I was lucky enough to be able to attend the first Lean Kanban Central Europe Conference in Munich this week.
Being new both to these kind of conferences (whatever that means) and Kanban (but not Agile) there were a lot of great first experiences and it was definitely a small adventure. If you follow me on Twitter you might have noticed the mass of tweets all with the hashtag #lkce11 that I sent out on Monday and Tuesday. Yes, I approached the whole thing in a way that seems to work well for me, by immediately making myself visible to whoever might be interested. But I’ll be writing more about Twitter and conferences in the next days (hopefully), because I realized it is an interesting topic and definitely worth a blog post.
Ever since I got back I’ve been suffering from a cold. It actually started on Tuesday and got worse in the afternoon, then definitely worse on the train ride home. So I spent most of today on my new sofabed (which was just delivered this morning as well) trying to get better as soon as possible. (I also now own more tea than I will ever be able to consume, because I shouldn’t be allowed to shop for tea when my throat hurts. Makes me all cravy and then stupid things are bought.)
When recapping the event for my team lead this morning (I went to work for a whole of 90 minutes) I realized that I learned so much that it felt like the double amount of sessions than I actually attended. There was a moment when I went through the program trying to find the sessions that I didn’t already mention and finding that nope, that was really it. My memory is still convinced that it just had to be more than that.
I would like to recap the event and the session in more detail but my current cold-affected brain won’t let me do that with the concentration that it deserves.
So, let me just say this:
First of all, thanks again to all the people organizing this event. It was great fun, I saw very interesting sessions with awesome speakers.
Thanks also for the variety of sessions and speakers.

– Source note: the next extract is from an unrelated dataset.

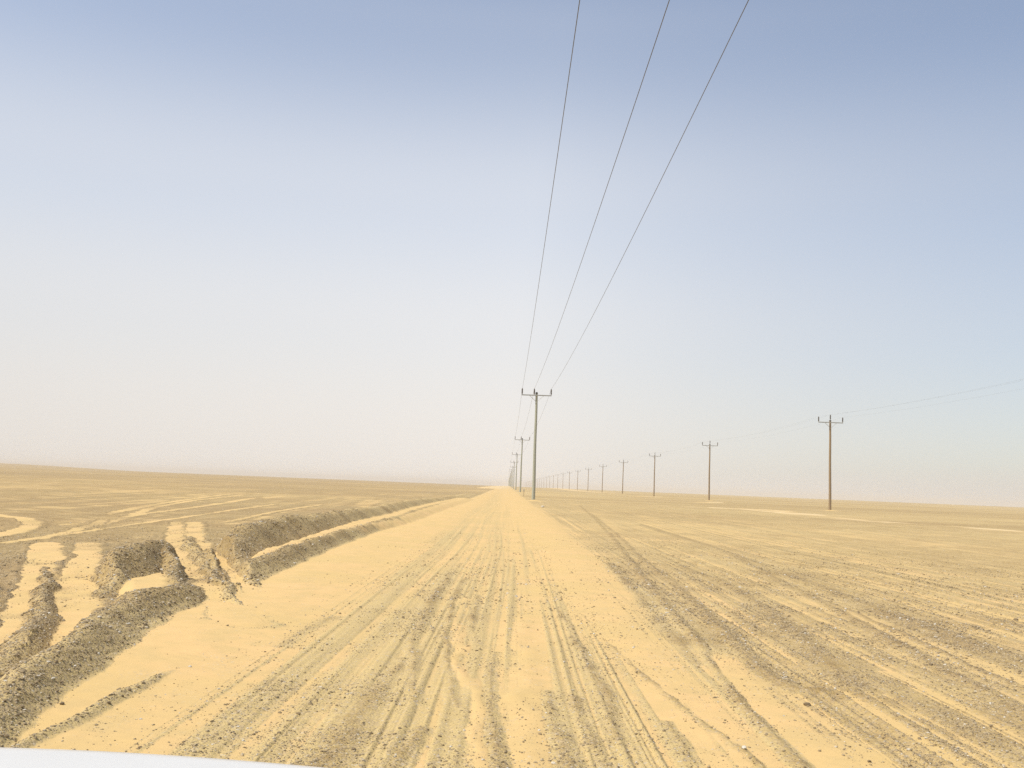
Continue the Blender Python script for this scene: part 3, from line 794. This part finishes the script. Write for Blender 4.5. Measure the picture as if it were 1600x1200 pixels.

As a Kanban newbie I was glad to get an introduction to Kanban as well as sitting in some rather challenging sessions. The mixture of theory, interactive sessions, experience reports and of course the keynotes worked pretty well for me.
I would also like to thank all the great, funny, interesting, smart and a least mildly geeky people who put up with me during and between sessions. I hope I did say something smart or mildly interesting at times, too.
As a short teaser for upcoming blog posts, I would like to mention my personal top two of the sessions I attended, which was an immensely interesting session about complexity thinking by Jurgen Appelo(@jurgenappelo on Twitter) – who, if you don’t know him yet, seems to be mostly awesome in general – and the funny and captivating keynote by Stephen Bungay in which he went back all the way to tell us what management lessons we can learn from 19th century military.
Sounds interesting? Believe me, it was.